HeresTheDank
Active member
Greatly appreciate the info/help. Ill check those things out tomorrow, hopefully have it all taken care of soon as my buddy comes down.
Had a couple issues I was hoping someone could chime in, if it should be changed or if its fine. I am going to have a different electrician come in to double check everything. Also for disclosure it was wired by a contractor and passed inspection.
400 amp service > main panel box > 200 amps to garage(outbuilding) sub panel
Garage sub panel has an earth ground, not bonded to the neutral coming in from the main panel.
I noticed a 30 amp 220v 3 wire circuit, which has both the neutral and the ground connected to the neutral bar. Seemed odd that the ground wasn't connected to the ground bar?
Also I noticed the 50 amp 220v circuits which were installed for the purpose of a plug and play style timer board/panel are only 2 wire circuits/3 prong plugs. Will it be safe to plug another small sub panel into that 2 wire circuit?
The final goal is to break the 50 amp receptacle into 6x 220v, and 2x 110v plugs, for 6 lights and a small accessory or two.
Overall the garage sub panel looked sort of sloppy, it has bare wire grounds going into both the neutral bar, and the ground bar. Maybe that is perfectly normal, but it just didn't make much sense to me. Going to have an electrician come in and double check everything, just sort of trying to estimate how much might need to be fixed or changed. Luckily the main panel for the property was done by a different contractor, looks really clean and simple.
Thanks,
Mr^^
Well.. 4th time is the charm. After inspecting the Garage panel again, I noticed a Green Bolt in the Neutral bar. I disconnected the service and popped the bolt out. Sure enough, like being green wasn't a good enough indication, the bolt was bonding the neutral and ground buses.
Also the earth ground for the garage panel is 6 awg cu. So I am now under the impression that the garage panel is not a sub panel, but 1 of 2 main panels in the 400 amp service. Hence the large earth ground and bonded neutral.
Hopefully I am right, so the contractor may have done a visually poor job, but he actually wired it correctly, passing inspection. A little more evidence of this, the 220v breakers for both AC units, were also wired, Hot Hot Neutral (neutral bonded to ground!), but have never given any problems at all.
If this is the case, which I am hoping I don't think anything severe will need to be redone or changed. I can either use the 220v 6-2 50 amp plugs for 220v only, or run a couple new 220v 6-3 50 amp circuits, then break them down to 220v and 110v with a nice grounded case.
Mr^^
Thanks Rives, once again great info and tips.

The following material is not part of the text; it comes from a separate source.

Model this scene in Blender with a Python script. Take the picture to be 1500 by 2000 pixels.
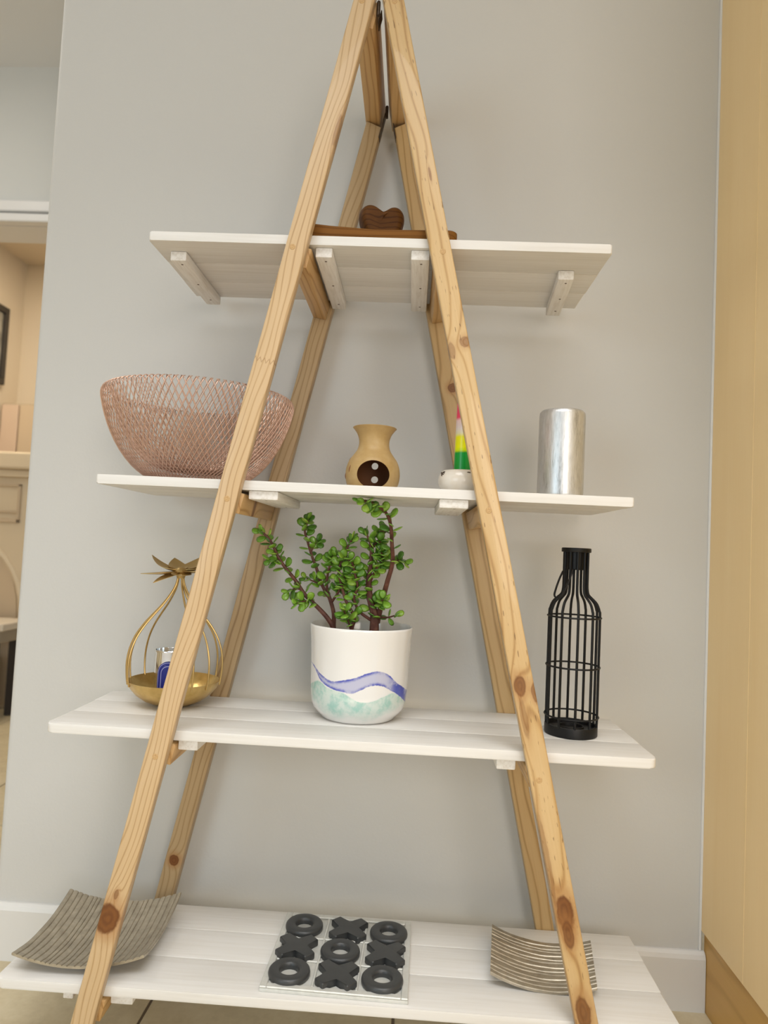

I am planning to use the Gavita EL1's to actually control the timing/dimming of the lamps. So instead of using a timer board at the 50 amp receptacle, I think I will just use a small sub panel with a few circuits.

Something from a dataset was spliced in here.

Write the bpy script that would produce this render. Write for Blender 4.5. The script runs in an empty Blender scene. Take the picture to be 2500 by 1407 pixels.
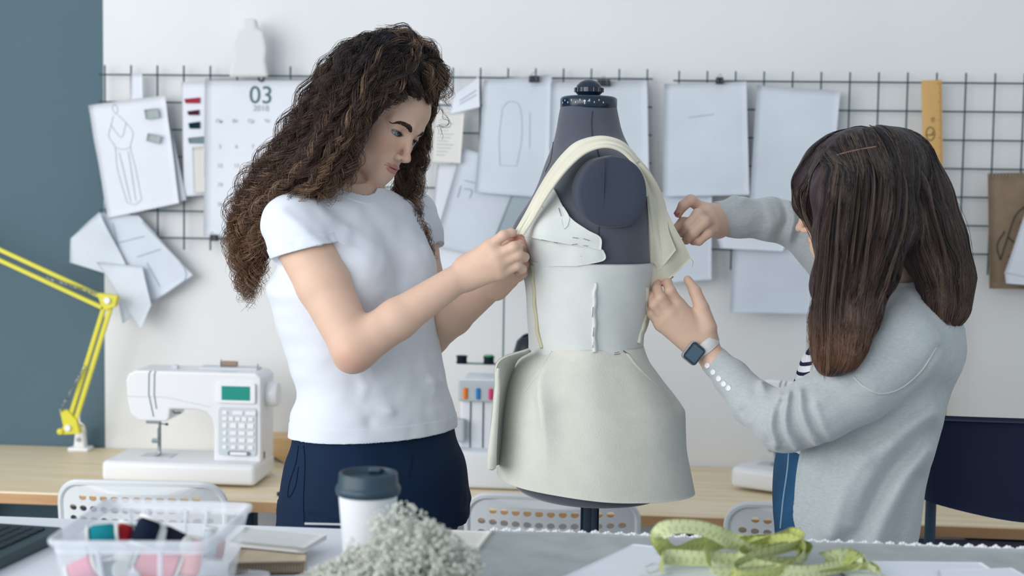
import bpy, bmesh, math, random
import numpy as np
from mathutils import Vector, Matrix
from mathutils.bvhtree import BVHTree
rng = np.random.default_rng(7); random.seed(7)
SC = bpy.context.scene; COL = SC.collection
PI = math.pi
# ------------------------------------------------------------------ camera
FPX = 3400.0
CAM = np.array([0.0, 0.0, 1.54])
_y, _p, _r = math.radians(5.0), math.radians(4.0), 0.0152
FW = np.array([-math.sin(_y)*math.cos(_p), math.cos(_y)*math.cos(_p), -math.sin(_p)])
R0 = np.array([math.cos(_y), math.sin(_y), 0.0]); U0 = np.cross(R0, FW)
RT = math.cos(_r)*R0 + math.sin(_r)*U0
UP = math.cos(_r)*U0 - math.sin(_r)*R0
def W(px, py, d):                       # point of the photograph's pixel at distance d -> place in the room
    return CAM + RT*((px-1250)/FPX*d) + UP*(-(py-703.5)/FPX*d) + FW*d
def V3(r, u, d):                        # direction given as right, up, away
    v = RT*r + UP*u + FW*d
    return v/np.linalg.norm(v)
def ray(px, py):
    v = W(px, py, 1.0) - CAM
    return v/np.linalg.norm(v)
def WY(px, py, Y):
    v = ray(px, py); return CAM + v*((Y-CAM[1])/v[1])
def WZ(px, py, z):
    v = ray(px, py); return CAM + v*((z-CAM[2])/v[2])
def depth_of(p): return float(np.dot(np.asarray(p)-CAM, FW))
cam_d = bpy.data.cameras.new('camera'); cam = bpy.data.objects.new('camera', cam_d); COL.objects.link(cam)
M = Matrix.Identity(4)
for i in range(3):
    M[i][0], M[i][1], M[i][2], M[i][3] = RT[i], UP[i], -FW[i], CAM[i]
cam.matrix_world = M
cam_d.sensor_width = 36; cam_d.lens = 36*FPX/2500; cam_d.clip_start = 0.05
cam_d.dof.use_dof = True; cam_d.dof.focus_distance = 2.62; cam_d.dof.aperture_fstop = 3.0
SC.camera = cam
YW = 4.025
ZD = 0.75                               # desk top height
ZT = 1.005                              # cutting table height
# ------------------------------------------------------------------ materials
def lin(c):
    if isinstance(c, str):
        c = c.lstrip('#'); c = [int(c[i:i+2], 16)/255 for i in (0, 2, 4)]
    return tuple((x/12.92 if x <= .04045 else ((x+.055)/1.055)**2.4) for x in c) + (1.0,)
MATS = {}
def mat(name, col, rough=.6, spec=.4, metal=0, var=0, scale=20, bump=0, bscale=200, col2=None, stretch=None, sheen=0, trans=0, alpha=1, attr=None, emit=0, coat=0, sss=0, detail=3, ior=1.45):
    if name in MATS: return MATS[name]
    m = bpy.data.materials.new(name); m.use_nodes = True; MATS[name] = m
    nt = m.node_tree; b = nt.nodes['Principled BSDF']; N = nt.nodes.new; L = nt.links.new
    b.inputs['Base Color'].default_value = lin(col); b.inputs['Roughness'].default_value = rough
    b.inputs['Specular IOR Level'].default_value = spec; b.inputs['Metallic'].default_value = metal
    b.inputs['IOR'].default_value = ior
    if sheen: b.inputs['Sheen Weight'].default_value = sheen; b.inputs['Sheen Roughness'].default_value = .5
    if coat: b.inputs['Coat Weight'].default_value = coat
    if trans: b.inputs['Transmission Weight'].default_value = trans
    if alpha < 1: b.inputs['Alpha'].default_value = alpha
    if sss:
        b.inputs['Subsurface Weight'].default_value = sss; b.inputs['Subsurface Radius'].default_value = (1, .35, .2); b.inputs['Subsurface Scale'].default_value = .006
    if emit:
        b.inputs['Emission Color'].default_value = lin(col); b.inputs['Emission Strength'].default_value = emit
    src = None
    if attr:
        a = N('ShaderNodeAttribute'); a.attribute_name = attr; src = a.outputs['Color']; L(src, b.inputs['Base Color'])
    tc = N('ShaderNodeTexCoord'); mp = N('ShaderNodeMapping'); L(tc.outputs['Object'], mp.inputs['Vector'])
    if stretch: mp.inputs['Scale'].default_value = stretch
    if var or col2:
        n = N('ShaderNodeTexNoise'); n.inputs['Scale'].default_value = scale; n.inputs['Detail'].default_value = detail; L(mp.outputs[0], n.inputs['Vector'])
        cr = N('ShaderNodeMapRange'); cr.inputs[1].default_value = .3; cr.inputs[2].default_value = .7; L(n.outputs['Fac'], cr.inputs[0])
        mx = N('ShaderNodeMix'); mx.data_type = 'RGBA'; L(cr.outputs[0], mx.inputs[0])
        if col2: mx.inputs[6].default_value = lin(col); mx.inputs[7].default_value = lin(col2)
        elif src:
            mx.blend_type = 'MULTIPLY'; mx.inputs[0].default_value = 1
            nt.links.remove(mx.inputs[0].links[0])
            c2 = N('ShaderNodeMapRange'); c2.inputs[1].default_value = .3; c2.inputs[2].default_value = .7; c2.inputs[3].default_value = 1-var; c2.inputs[4].default_value = 1; L(n.outputs['Fac'], c2.inputs[0])
            L(src, mx.inputs[6]); L(c2.outputs[0], mx.inputs[7])
        else:
            c = lin(col); mx.inputs[6].default_value = tuple(x*(1-var) for x in c[:3])+(1,); mx.inputs[7].default_value = tuple(min(1, x*(1+var*.4)) for x in c[:3])+(1,)
        L(mx.outputs[2], b.inputs['Base Color'])
    if bump:
        n2 = N('ShaderNodeTexNoise'); n2.inputs['Scale'].default_value = bscale; n2.inputs['Detail'].default_value = 2; L(mp.outputs[0], n2.inputs['Vector'])
        bp = N('ShaderNodeBump'); bp.inputs['Strength'].default_value = bump; bp.inputs['Distance'].default_value = .002
        L(n2.outputs['Fac'], bp.inputs['Height']); L(bp.outputs[0], b.inputs['Normal'])
    return m
# ------------------------------------------------------------------ objects
def props(o, label=None, cat=None, group=None, kind=None):
    if label: o['label'] = label
    if cat: o['category'] = cat
    if group: o['group'] = group
    if kind: o['kind'] = kind
    return o
def thing(name, label, cat, loc, group=None, rz=0):
    o = bpy.data.objects.new(name, None); COL.objects.link(o); o.location = Vector(loc); o.rotation_euler = (0, 0, rz); o.empty_display_size = .05
    bpy.context.view_layer.update()
    return props(o, label, cat, group)
def link(name, me, m=None, parent=None, smooth=True, **kw):
    o = bpy.data.objects.new(name, me); COL.objects.link(o)
    if m is not None:
        me.materials.clear()
        for mm in (m if isinstance(m, (list, tuple)) else [m]): me.materials.append(mm)
    if smooth and len(me.polygons): me.polygons.foreach_set('use_smooth', [True]*len(me.polygons))
    if parent is not None:
        o.parent = parent; o.matrix_parent_inverse = parent_world(parent).inverted()
    return props(o, **kw)
def parent_world(o):
    m = o.matrix_basis.copy()
    if o.parent is not None: m = parent_world(o.parent) @ o.matrix_parent_inverse @ m
    return m
def pm(name, verts, faces, m=None, parent=None, smooth=True, **kw):
    me = bpy.data.meshes.new(name); me.from_pydata([tuple(map(float, v)) for v in verts], [], [tuple(map(int, f)) for f in faces]); me.validate(); me.update()
    return link(name, me, m, parent, smooth, **kw)
def fast_mesh(name, V, F):              # V (n,3), F (m,k) all faces k-sided
    V = np.asarray(V, np.float32); F = np.asarray(F, np.int32); k = F.shape[1]
    me = bpy.data.meshes.new(name)
    me.vertices.add(len(V)); me.vertices.foreach_set('co', V.ravel())
    me.loops.add(F.size); me.loops.foreach_set('vertex_index', F.ravel())
    me.polygons.add(len(F)); me.polygons.foreach_set('loop_start', np.arange(0, F.size, k, dtype=np.int32))
    me.update(calc_edges=True); me.validate(); return me
def set_col(me, C, name='Col'):
    a = me.color_attributes.new(name, 'FLOAT_COLOR', 'POINT')
    C = np.asarray(C, np.float32); C = np.concatenate([C[:, :3], np.ones((len(C), 1), np.float32)], 1)
    a.data.foreach_set('color', C.ravel())
class MB:                                # collects several shapes into one mesh
    def __init__(s): s.v = []; s.f = []
    def add(s, v, f):
        n = len(s.v); s.v += [np.asarray(x, float) for x in v]; s.f += [tuple(i+n for i in q) for q in f]; return s
    def box(s, c, size, R=None, bev=0, seg=2, taper=1.0):
        bm = bmesh.new(); bmesh.ops.create_cube(bm, size=1)
        for v in bm.verts:
            t = taper if v.co.z > 0 else 1
            v.co = Vector((v.co.x*size[0]*t, v.co.y*size[1]*t, v.co.z*size[2]))
        if bev: bmesh.ops.bevel(bm, geom=list(bm.edges), offset=bev, segments=seg, affect='EDGES', profile=.5)
        R = np.eye(3) if R is None else np.asarray(R)
        bm.verts.index_update()
        s.add([R @ np.array(v.co) + np.asarray(c) for v in bm.verts], [[v.index for v in f.verts] for f in bm.faces]); bm.free(); return s
    def tube(s, pts, r, n=10, cap=True, closed=False):
        pts = [np.asarray(p, float) for p in pts]; m = len(pts); rr = r if hasattr(r, '__len__') else [r]*m
        T = []
        for i in range(m):
            a = pts[(i-1) % m] if closed or i > 0 else pts[0]; b = pts[(i+1) % m] if closed or i < m-1 else pts[-1]
            t = b-a; T.append(t/(np.linalg.norm(t)+1e-12))
        u = np.cross(T[0], [0, 0, 1.0]); 
        if np.linalg.norm(u) < .05: u = np.cross(T[0], [1.0, 0, 0])
        u /= np.linalg.norm(u); V = []; F = []
        for i in range(m):
            u = u - T[i]*np.dot(u, T[i]); u /= np.linalg.norm(u)+1e-12; w = np.cross(T[i], u)
            for k in range(n):
                a = 2*PI*k/n; V.append(pts[i]+rr[i]*(math.cos(a)*u+math.sin(a)*w))
        for i in range(m if closed else m-1):
            for k in range(n):
                a = i*n+k; b = i*n+(k+1) % n; c = ((i+1) % m)*n+(k+1) % n; d = ((i+1) % m)*n+k; F.append((a, b, c, d))
        if cap and not closed: F.append(tuple(range(n-1, -1, -1))); F.append(tuple((m-1)*n+k for k in range(n)))
        return s.add(V, F)
    def lathe(s, c, prof, n=32, ax=(0, 0, 1), cap=True):   # prof: list of (radius, height along ax)
        ax = np.asarray(ax, float); ax /= np.linalg.norm(ax)
        u = np.cross(ax, [0, 1.0, 0]); 
        if np.linalg.norm(u) < .05: u = np.cross(ax, [1.0, 0, 0])
        u /= np.linalg.norm(u); w = np.cross(ax, u); V = []; F = []; m = len(prof)
        for (r, h) in prof:
            for k in range(n):
                a = 2*PI*k/n; V.append(np.asarray(c)+ax*h+r*(math.cos(a)*u+math.sin(a)*w))
        for i in range(m-1):
            for k in range(n):
                F.append((i*n+k, i*n+(k+1) % n, (i+1)*n+(k+1) % n, (i+1)*n+k))
        if cap: F.append(tuple(range(n-1, -1, -1))); F.append(tuple((m-1)*n+k for k in range(n)))
        return s.add(V, F)
    def prism(s, poly, o, ex, ey, ez, h0, h1):  # polygon (x,y) in the frame ex,ey extruded along ez
        o, ex, ey, ez = (np.asarray(q, float) for q in (o, ex, ey, ez)); n = len(poly)
        V = [o+ex*x+ey*y+ez*h0 for x, y in poly]+[o+ex*x+ey*y+ez*h1 for x, y in poly]
        return s.add(V, [tuple(range(n-1, -1, -1)), tuple(range(n, 2*n))]+[(i, (i+1) % n, n+(i+1) % n, n+i) for i in range(n)])
    def build(s, name, m, parent=None, smooth=False, bevel=0, auto=True, **kw):
        o = pm(name, s.v, s.f, m, parent, smooth, **kw)
        if smooth and auto: 
            bm = bmesh.new(); bm.from_mesh(o.data); bmesh.ops.recalc_face_normals(bm, faces=bm.faces)
            for e in bm.edges:
                if len(e.link_faces) == 2 and e.calc_face_angle(0) > .7: e.smooth = False
            bm.to_mesh(o.data); bm.free()
        else:
            bm = bmesh.new(); bm.from_mesh(o.data); bmesh.ops.recalc_face_normals(bm, faces=bm.faces); bm.to_mesh(o.data); bm.free()
        if bevel:
            md = o.modifiers.new('bevel', 'BEVEL'); md.width = bevel; md.segments = 2; md.limit_method = 'ANGLE'
        return o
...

Going to run new 6-3 for the 2x 50 amp plugs and just abandon the old circuits. Most likely 1x 20a 220v per 3x 1k. As well as an extra 110v for Co2, Dehum, couple circulation fans. 6 1ks + 110v, per 50 amp breaker. Might have to run some of the 110 off something else. When it gets closer I will crunch the math like you suggested to make sure the breakers are both not to big or to small.
Thanks,
Mr^^
Ballast question; If I only have one of the lights plugged into a flip box and it flips to the other light bank, what should happen to the ballast?
Is the ballast drawing power? The only reason I ask is the fan comes on but I have no light plugged into that side.
I know it could be dangerous at the plug side of the flip box.